Doch ihre „Chefin“ Lydia Solondz-Lorenz weiß auch, dass der Sport um jedes Talent und um alle Übungsleiterinnen und Übungsleiter kämpfen muss – anders als in manch einer Ballsportart. Darum hebt sie hervor: „Mit Fußball füllt man Klassen, mit Wintersport Bänke.“ Auf einer von ihnen nehmen aktuell die als Hoffnungen in der Nordischen Kombination geltenden Ronja Loh, Anne Häckel und Nick Schönfeld Platz.

Bläserklasse
Für den guten Ton sorgt die Bläserklasse der Oberschule. © Sportcampus Klingenthal

Wer glaubt, am Klingenthaler Gymnasium drehe sich alles ausschließlich um den Sport und die Aufgabe, ihn und das Lernen unter einen Hut zu bringen, liegt falsch. „Das ist ja das Schöne, dass sich hier alle im Vor- und Nachmittag bemühen, uns zu unterstützen und unsere Begabungen zu unterstützen“, ergänzt eine der bereits zitierten Schülerinnen. Sie hat ihren Schwerpunkt auf das naturwissenschaftliche Profil gelegt, das neben dem sportlichen und dem Theaterprofil existiert. Lydia Solondz-Lorenz bringt es auf den Punkt: „Die Sportlerinnen und Sportler sind das Aushängeschild, zugleich aber nur die Spitze des Eisbergs. Spitze benötigt eben auch Breite.“ Die bilden 550 Schülerinnen und Schüler. Für sie alle gilt: Sie haben ein ausgeprägtes Mitspracherecht.

Es weihnachtet sehr

Beispielsweise beim traditionellen Weihnachtsball am 2. Dezember, der „endlich wieder stattfinden“ konnte. Er wurde vom Schülerrat organisiert – von A bis Z. Jede Klasse hat sich eingebracht, eine bei der Gestaltung des Raums, die andere beim Buffet etc. Dresscode ist selbstverständlich. Der Weihnachtsball fand nicht irgendwo statt, sondern im „VIP-Zelt“ der Vogtland-Arena, wie Klingenthals Großschanze am Nordhang des Schwarzberges, seit 2005 eine der modernsten Skisprunganlagen der Welt, heißt – ermöglicht durch die engen Beziehungen zum VSC Klingenthal.

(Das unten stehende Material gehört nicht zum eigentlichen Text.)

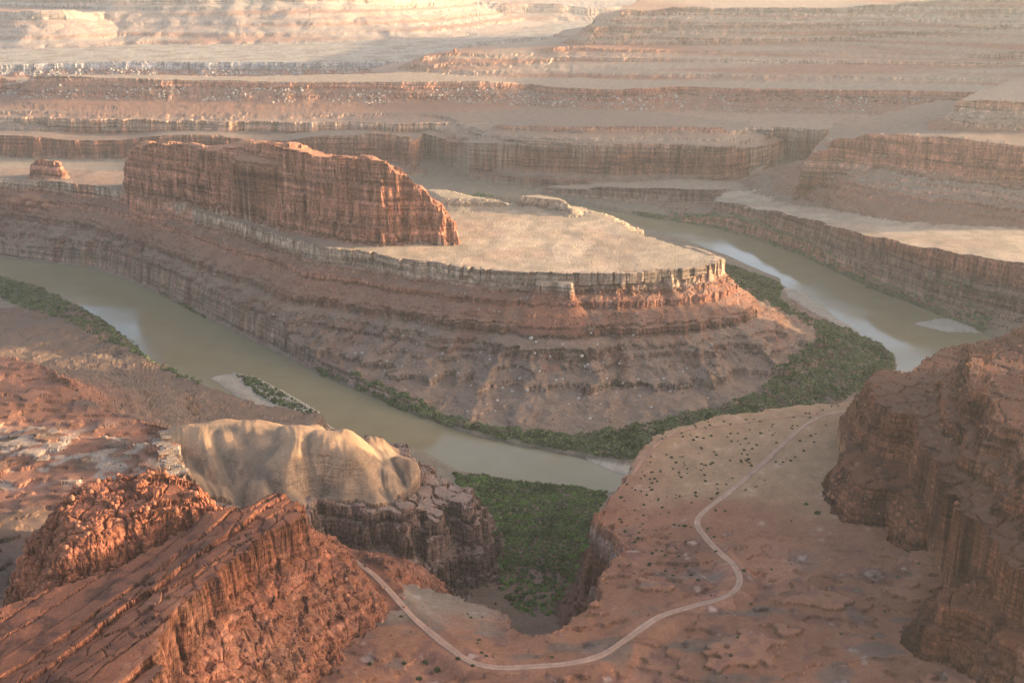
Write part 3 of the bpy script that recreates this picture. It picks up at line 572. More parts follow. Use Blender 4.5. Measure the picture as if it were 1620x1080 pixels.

Am letzten Schultag vor den Weihnachtsferien wird es dann nochmals feierlich werden. Erfolgreiche Athletinnen und Athleten oder Schülerinnen und Schüler, die durch andere bemerkenswerte Leistungen aufgefallen sind – wie beispielsweise die Arbeitsgemeinschaft, die das „Grüne Klassenzimmer“ konzipiert und eingerichtet hat und mit dem Umweltpreis des Sächsischen Skiverbandes ausgezeichnet wurde – werden geehrt. Für den guten Ton in der dann weihnachtlich geschmückten Schule sorgt die Bläserklasse der Oberschule mit ihrem kleinen Konzert. Und auf einmal wird die bunte Schar der Schülerinnen und Schüler besinnlich – und das zumeist in schneegepuderter, romantischer Umgebung.